Setidaknya hal itu digambarkan dalam puisi berjudul ‘Terbanglah Bayi Rajawali’ yang dibacakan Ketua DPD Golkar Jatim, M Sarmuji MSi yang disiarkan melalui Youtube, Kamis (22/10/2020) tepat disaat jutaan santri dan wali santri sedang merayakan Hari Santri Nasional.
”Ini puisi yang menggambarkan perasaan saya, perasaan istri saya dan barangkali perasaan semua orang tua yang untuk pertama kalinya melepaskan anaknya ke pondok pesantren,” kata Sarmuji mengawali.
Dalam bait puisinya, Sarmuji menuturkan, masih sangat terasa ujung jari yang dicium anaknya yang diibaratkan ‘Bayi Rajawali’ saat akan berangkat ke pesantren. Demikian juga dengan tetesan air mata yang mengiringi kepergian sang anak dalam menuntut ilmu.
Namun, ujar Cak Sar-sapaan akrabnya, menyadari untuk meningkatkan harkat dan martabat serta derajat manusia tak lain hanya demgan ilmu.
Alasan itulah yang menurut Cak Sar dan hampir semua wali santri harus ‘tega’ melepas anaknya ke pesantren.
“Andai aku tak pernah membaca, mukmin yang kuat lebih dicintai Allah daripada mukim yang lemah, pasti akan terus aku dekap dirimu,” ujar Cak Sar dalam bait puisinya.

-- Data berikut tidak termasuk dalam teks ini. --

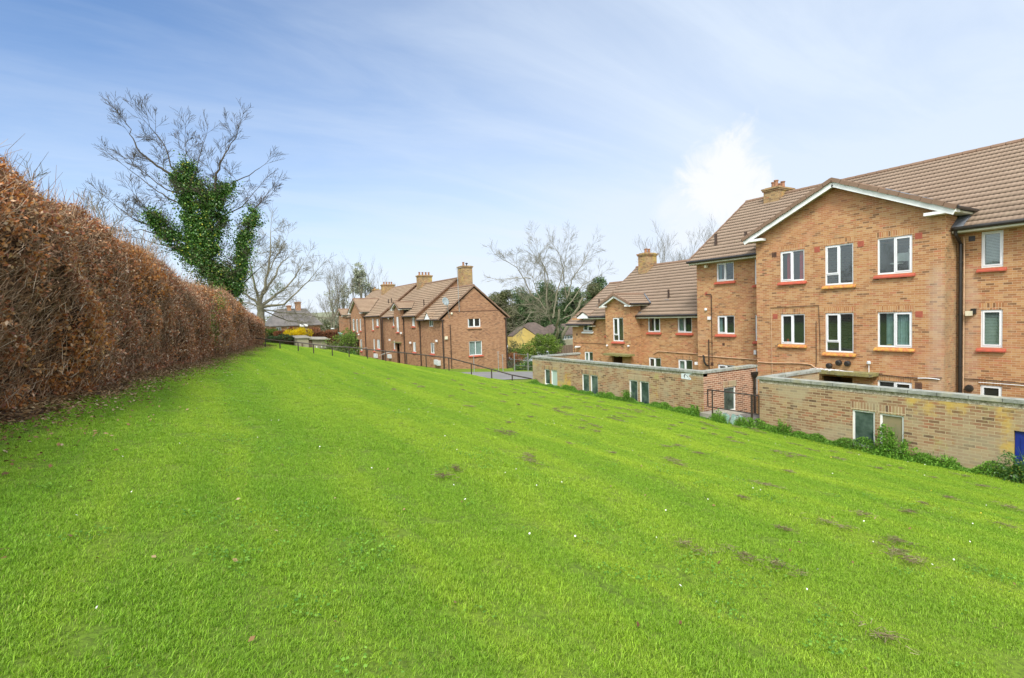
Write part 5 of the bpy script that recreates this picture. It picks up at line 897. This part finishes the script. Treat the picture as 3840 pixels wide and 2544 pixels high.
def shrub(name, label, cat, cs, rs, n, mat, sz=.10, twn=120, group=None, bark='bark', up=.8, clump=(3, -.9)):
    cs = np.array(cs, float); z0 = float(H(cs[:, 0].mean(), cs[:, 1].mean())); P_ = thing(name, label, cat, (cs[:, 0].mean(), cs[:, 1].mean(), z0), group); r = np.random.default_rng(int(abs(cs.sum()*100)) % 99991)
    P = clumpy(blob_points(cs, rs, n, r, .35), *clump); P = P[P[:, 2] > H(P[:, 0], P[:, 1])]; V, F = leaf_quads(P, sz, r); np_mesh('foliage', V, F, mat, P_)
    i = r.integers(0, len(cs), twn); A = cs[i]+r.normal(size=(twn, 3))*np.array([.2, .2, 0])*np.array(rs)[i][:, None]; A[:, 2] = H(A[:, 0], A[:, 1])-.05; B = cs[i]+rnd_dirs(twn, r)*np.array(rs)[i][:, None]*1.12; B[:, 2] = np.abs(B[:, 2]-A[:, 2])*up+A[:, 2]; V, F = sticks(A, B, .014, .004); np_mesh('stems', V, F, bark, P_); return P_
shrub('green_shrub', 'bushy green shrub just beyond the railing, left of the far terrace', 'shrub', [(9.6, 44, -2.6), (10.4, 44, -2.3), (11.2, 44.2, -2.5), (10.2, 44, -1.7), (11.0, 44, -1.55), (9.4, 44, -1.9), (10.9, 44.3, -1.0)], [.8, .9, .8, .6, .65, .5, .45], 7500, 'shrub_leaf', .11)
shrub('dark_shrub', 'low dark green bush under the green shrub beside the far railing posts', 'shrub', [(9.9, 43.2, -3.0), (10.8, 43.2, -3.1), (8.9, 43.4, -2.8)], [.7, .75, .5], 2600, 'ivy_leaf', .11)
shrub('forsythia', 'bright yellow flowering forsythia beyond the railing behind the shed', 'shrub', [(6.95, 47.4, -1.5), (7.1, 47.3, -1.05), (7.5, 47.6, -1.3), (8.0, 47.8, -.95), (8.4, 47.8, -.95), (7.8, 47.7, -1.1)], [.6, .6, .58, .5, .48, .5], 11000, 'forsythia_flower', .09, 160, up=1.0)
G5 = 'clipped hedges beyond the shed'
def hedge_box(label, x0, x1, y, h, mat, seed, zb=None, group=G5, th=.9, n=5200, sz=.12, top=0.):
    r = np.random.default_rng(seed); zc = float(H((x0+x1)/2, y)) if zb is None else zb; P_ = thing('garden_hedge', label, 'hedge', ((x0+x1)/2, y, zc), group); x = x0+(x1-x0)*r.random(n); yy = y+th*(r.random(n)-.5); hh_ = h*(1+.10*np.sin(x*2.3+seed)+.06*np.sin(x*5.1)); z = zc+hh_*r.random(n)**.7; P = np.stack([x, yy, z], 1)+r.normal(size=(n, 3))*.05; V, F = leaf_quads(P, sz, r); np_mesh('foliage', V, F, mat, P_); m_ = MB(); m_.box(x0+.1, x1-.1, y-th*.28, y+th*.28, zc-.5, zc+h*.82); m_.build('inner_branches', 'hedge_core', P_); return P_
hedge_box('olive-green garden hedge at the far end of the beech hedge', 4.9, 7.2, 52, 1.75, 'shrub_leaf', 71, -2.3); hedge_box('rusty brown garden hedge left of the forsythia', 6.2, 7.9, 50.5, 1.6, 'red_brown_leaf', 72, -2.3); hedge_box('rusty brown garden hedge right of the forsythia below the farmhouse', 9.0, 12.2, 53, 1.75, 'red_brown_leaf', 73, -2.55); hedge_box('olive hedge running between the shed and the green shrub', 10.5, 14.8, 56, 1.9, 'olive_leaf', 74, -3.2, n=7000); hedge_box('dark low hedge behind the left end of the railing', 3.9, 7.2, 46.5, .85, 'dark_leaf', 75, -1.95, n=3600)
# ================================================================== the gap between the blocks
shrub('green_shrub', 'large spring-green shrub in the gap between the two blocks, below the large bare tree', 'shrub', [(30.6, 46, -3.6), (32.0, 46, -3.4), (33.0, 46, -3.5), (31.2, 46, -2.8), (32.4, 46, -2.8), (29.4, 46, -3.9), (28.2, 45.6, -4.1)], [1.1, 1.1, .9, .8, .75, .9, .8], 11000, 'shrub_leaf', .15, 200)
shrub('red_brown_shrub', 'rusty brown shrub at the corner of the terrace gable', 'shrub', [(24.9, 43, -4.0), (25.6, 42.8, -4.1), (26.5, 42.8, -4.0)], [.6, .65, .6], 3200, 'red_brown_leaf', .11)
shrub('dark_shrub', 'low dark green bush at the roadside behind the thin white posts', 'shrub', [(25.3, 40, -4.7), (25.9, 40, -4.6), (24.7, 40.2, -4.8)], [.45, .5, .35], 2300, 'ivy_leaf', .10); shrub('small_green_shrub', 'small bright green bush right of the dark roadside bush', 'shrub', [(26.9, 40, -4.6), (27.4, 40, -4.65)], [.45, .4], 1500, 'weed_leaf', .10)
shrub('tangled_shrub', 'olive tangle of stems and leaves between the yellow gable and the terrace wall', 'shrub', [(27.4, 47, -3.6), (28.4, 47, -3.5), (26.6, 47, -3.7), (29.4, 47.5, -3.8)], [.9, .9, .8, .8], 5200, 'olive_leaf', .12, 200)
fp = thing('wire_fence', 'pale wire fence on thin posts crossing the gap beside the road', 'fence', (28, 39.3, -5))
for x in (23.9, 25.3, 26.4, 28.2, 30.2): mb = MB(); z = float(H(x, 39.3)); mb.box(x-.04, x+.04, 39.26, 39.34, z-.3, z+1.55); mb.build('post', 'galvanised', fp)
for dz in (.5, 1.0, 1.5): mb = MB(); mb.tube([(23.9, 39.3, float(H(23.9, 39.3))+dz), (30.2, 39.3, float(H(30.2, 39.3))+dz)], .012, 4); mb.build('wire', 'galvanised', fp)
for i, (x, y, h, lb) in enumerate(((21.75, 37.6, 1.5, 'thin pale washing-line post right of the lower gable window, nearer of the right-hand pair'), (21.9, 38.6, 1.7, 'thin pale washing-line post right of the lower gable window, farther of the right-hand pair'), (19.3, 38.0, 1.35, 'thin pale washing-line post directly below the lower gable window'))): mb = MB(); z = float(H(x, y)); mb.tube([(x, y, z-.1), (x, y, z+h)], .03, 8); mb.tube([(x-.12, y, z+h-.04), (x+.12, y, z+h-.04)], .015, 5); tag(mb.build('washing_line_post', 'galvanised'), lb, 'post', 'washing-line posts by the gable')
def cottage(name, label, cat, x0, x1, y0, y1, zb, ze, zr, wallm, roofm, axis='Y', wins=(), oh=.3):
    P_ = thing(name, label, cat, ((x0+x1)/2, (y0+y1)/2, zb)); w = MB(); F_ = Fr('Y', y0); F_.panel(w, x0, x1, zb, ze, [q_[:4] for q_ in wins], .1)
    w.face([(x0, y0, zb), (x0, y1, zb), (x0, y1, ze), (x0, y0, ze)]); w.face([(x1, y0, zb), (x1, y1, zb), (x1, y1, ze), (x1, y0, ze)]); w.face([(x0, y1, zb), (x1, y1, zb), (x1, y1, ze), (x0, y1, ze)])
    r = MB()
    if axis == 'Y':
        xm = (x0+x1)/2
        for y in (y0, y1): w.face([(x0, y, ze), (x1, y, ze), (xm, y, zr-.08)])
        sl_ = (zr-ze)/(xm-x0)
        for s_ in (1, -1): xe = xm-s_*(xm-x0+oh); z_ = ze-oh*sl_; r.box8([(xe, y0-oh, z_), (xm, y0-oh, zr), (xm, y1+oh, zr), (xe, y1+oh, z_), (xe, y0-oh, z_+.09), (xm, y0-oh, zr+.09), (xm, y1+oh, zr+.09), (xe, y1+oh, z_+.09)])
    else:
        ym = (y0+y1)/2; hip = 1.2
        for (ya, s_) in ((y0, 1), (y1, -1)): ye = ya-s_*oh; r.box8([(x0-oh, ye, ze-.1), (x1+oh, ye, ze-.1), (x1-hip, ym, zr), (x0+hip, ym, zr), (x0-oh, ye, ze), (x1+oh, ye, ze), (x1-hip, ym, zr+.1), (x0+hip, ym, zr+.1)])
        r.face([(x0-oh, y0-oh, ze), (x0+hip, ym, zr+.1), (x0-oh, y1+oh, ze)]); r.face([(x1+oh, y0-oh, ze), (x1-hip, ym, zr+.1), (x1+oh, y1+oh, ze)])
    w.build('wall', wallm, P_); r.build('roof', roofm, P_)
    for q_ in wins: window(P_, F_, *q_[:5], None, lintel=None, frm='white_upvc')
    return P_
cottage('yellow_house', 'small house end with a yellow rendered gable in the gap between the two blocks', 'house', 36.4, 40.0, 60, 61.4, -5.6, -2.85, -1.68, 'yellow_render', 'roof_brown', 'Y', [], .02)
cottage('bungalow', 'low bungalow with a brown roof and a band of white windows beside the brick wing', 'house', 46.3, 53, 64, 70, -5.6, -3.2, -1.7, 'cream_render', 'roof_brown', 'X', [(46.6, 47.2, -4.5, -3.35, '1'), (47.5, 48.3, -3.9, -3.35, '2P'), (48.4, 49.4, -3.9, -3.35, '2P')], .25)
cottage('brown_roofed_house', 'plain brown-roofed house behind the yellow gable', 'house', 43.4, 47.2, 66, 72, -5.6, -3.0, -1.35, 'cream_render', 'roof_brown', 'X', [], .25)
tf = thing('timber_fence', 'brown timber fence in front of the bungalow beside the brick wing', 'fence', (35, 47, -5))
for i in range(9):
    x = 33.6+i*.36; mb = MB(); mb.box(x, x+.33, 46.96, 47.0+.02*(i % 2), -5.2, -3.5); mb.build('fence_board', 'fence_timber', tf)
mb = MB(); mb.box(33.5, 36.9, 47.03, 47.08, -3.75, -3.65); mb.build('rail', 'fence_timber', tf)
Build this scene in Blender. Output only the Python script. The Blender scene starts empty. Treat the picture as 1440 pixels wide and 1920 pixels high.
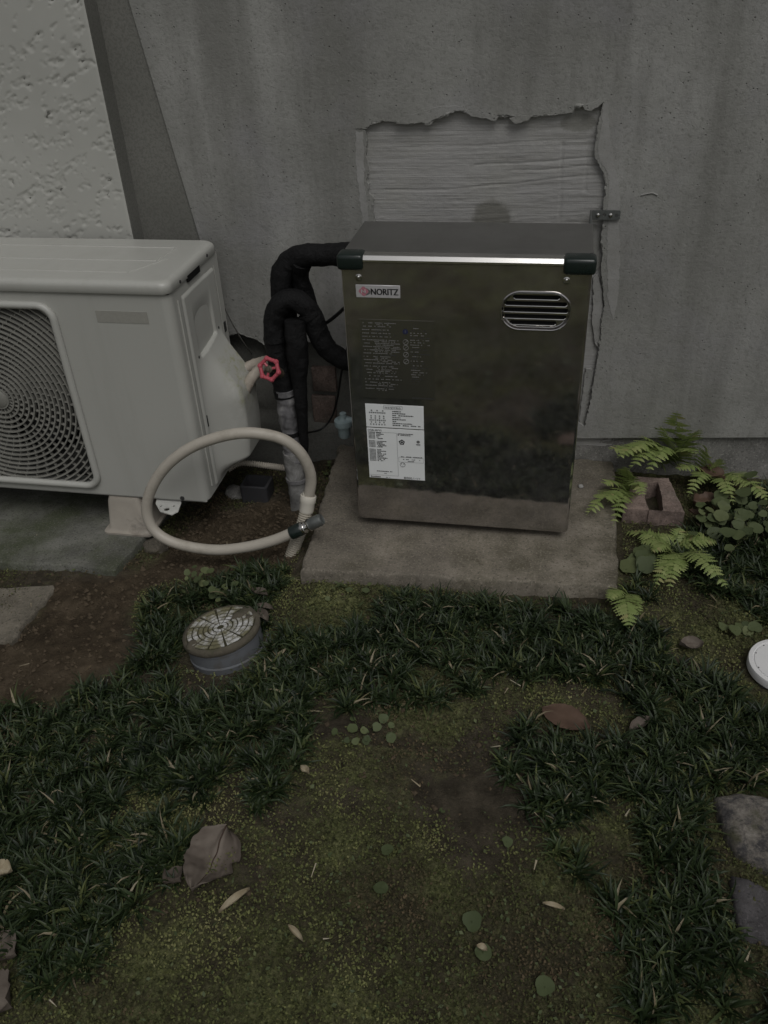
import bpy, bmesh, math, random
import numpy as np
from mathutils import Vector, Matrix
from mathutils.geometry import delaunay_2d_cdt

random.seed(7)
RNG = np.random.default_rng(7)
S = bpy.context.scene
COL = S.collection
pi = math.pi

# ------------------------------------------------------------------ camera
cam_d = bpy.data.cameras.new("camera")
cam_d.sensor_fit = 'VERTICAL'
cam_d.sensor_height = 24.0
cam_d.lens = 20.109
cam_d.clip_start = 0.02
cam_d.clip_end = 500.0
cam = bpy.data.objects.new("camera", cam_d)
COL.objects.link(cam)
CAM_POS = Vector((0.41136, -1.57638, 1.13459))
YAW, PITCH, ROLL = 0.21881, 0.60303, -0.05323
_f = Vector((-math.sin(YAW) * math.cos(PITCH), math.cos(YAW) * math.cos(PITCH), -math.sin(PITCH)))
_r = Vector((math.cos(YAW), math.sin(YAW), 0))
_u = _r.cross(_f)
_r2 = _r * math.cos(ROLL) + _u * math.sin(ROLL)
_u2 = -_r * math.sin(ROLL) + _u * math.cos(ROLL)
_m = Matrix((_r2, _u2, -_f)).transposed().to_4x4()
_m.translation = CAM_POS
cam.matrix_world = _m
S.camera = cam

# ------------------------------------------------------------------ sky and overcast sun
SUN_EL, SUN_AZ = math.radians(58), math.radians(150)     # azimuth clockwise from +Y
world = bpy.data.worlds.new("World")
S.world = world
world.use_nodes = True
wn = world.node_tree
wn.nodes.clear()
sky = wn.nodes.new("ShaderNodeTexSky")
sky.sky_type = 'NISHITA'
sky.sun_disc = False
sky.sun_elevation = SUN_EL
sky.sun_rotation = SUN_AZ
sky.air_density = 1.0
sky.dust_density = 4.0
bw = wn.nodes.new("ShaderNodeHueSaturation")      # overcast: the blue is washed out of the sky
bw.inputs['Saturation'].default_value = 0.12
bg = wn.nodes.new("ShaderNodeBackground")
bg.inputs['Strength'].default_value = 0.085
out = wn.nodes.new("ShaderNodeOutputWorld")
wn.links.new(sky.outputs[0], bw.inputs['Color'])
wn.links.new(bw.outputs[0], bg.inputs['Color'])
wn.links.new(bg.outputs[0], out.inputs['Surface'])

sun_d = bpy.data.lights.new("sun", 'SUN')
sun_d.energy = 1.25
sun_d.angle = math.radians(30)
sun_d.color = (1.0, 0.98, 0.945)
sun = bpy.data.objects.new("sun", sun_d)
COL.objects.link(sun)
_d = Vector((math.sin(SUN_AZ) * math.cos(SUN_EL), math.cos(SUN_AZ) * math.cos(SUN_EL), math.sin(SUN_EL)))
sun.rotation_euler = _d.to_track_quat('Z', 'Y').to_euler()
sun.location = (2, -3, 5)

S.view_settings.view_transform = 'Standard'
S.view_settings.look = 'None'
S.view_settings.gamma = 1.0
S.view_settings.use_curve_mapping = False
S.view_settings.exposure = -0.62
S.render.engine = 'CYCLES'
S.cycles.max_bounces = 6
S.cycles.diffuse_bounces = 3
S.cycles.glossy_bounces = 4
S.cycles.use_denoising = True

# ------------------------------------------------------------------ numpy noise
def _hash(ix, iy, iz, seed):
    h = (ix.astype(np.int64) * 374761393 + iy.astype(np.int64) * 668265263 + iz.astype(np.int64) * 2147483647 + seed * 974711) & 0x7fffffff
    h = ((h ^ (h >> 13)) * 1274126177) & 0x7fffffff
    h = (h ^ (h >> 16)) & 0x7fffffff
    return (h % 100003) / 100003.0

def noise3(x, y, z=0.0, seed=0):
    x, y, z = np.broadcast_arrays(np.asarray(x, float), np.asarray(y, float), np.asarray(z, float))
    ix, iy, iz = np.floor(x), np.floor(y), np.floor(z)
    fx, fy, fz = x - ix, y - iy, z - iz
    fx = fx * fx * (3 - 2 * fx); fy = fy * fy * (3 - 2 * fy); fz = fz * fz * (3 - 2 * fz)
    r = 0
    for a in (0, 1):
        for b in (0, 1):
            for c in (0, 1):
                w = (fx if a else 1 - fx) * (fy if b else 1 - fy) * (fz if c else 1 - fz)
                r = r + w * _hash(ix + a, iy + b, iz + c, seed)
    return r * 2 - 1

def fbm(x, y, z=0.0, seed=0, o=4):
    r, a = 0, 1.0
    for k in range(o):
        r = r + a * noise3(np.asarray(x) * 2 ** k, np.asarray(y) * 2 ** k, np.asarray(z) * 2 ** k, seed + k * 17)
        a *= .5
    return r / 1.9

def sstep(t):
    t = np.clip(t, 0, 1)
    return t * t * (3 - 2 * t)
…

Cak Sar menggambarkan, canda tawa anak-anaknya yang membahagiakan dan bakal hilang selepas kepergianya ke pesantren, merupakan perjuangan berat untuk bersikap ikhlas.
Menurutnya, semua wali santri sadar, semakin didekap, maka anak akan semakin lemah. Untuk itu, ujarnya mengibaratkan, dia harus rela anaknya mengepakan sayap untuk belajar mengarungi kehidupan.
“Kepakan sayapmu, akan memperluas cakrawalamu, kepakan sayapmu akan menentukan masa depanmu,” lanjut Cak Sar dalam puisinya.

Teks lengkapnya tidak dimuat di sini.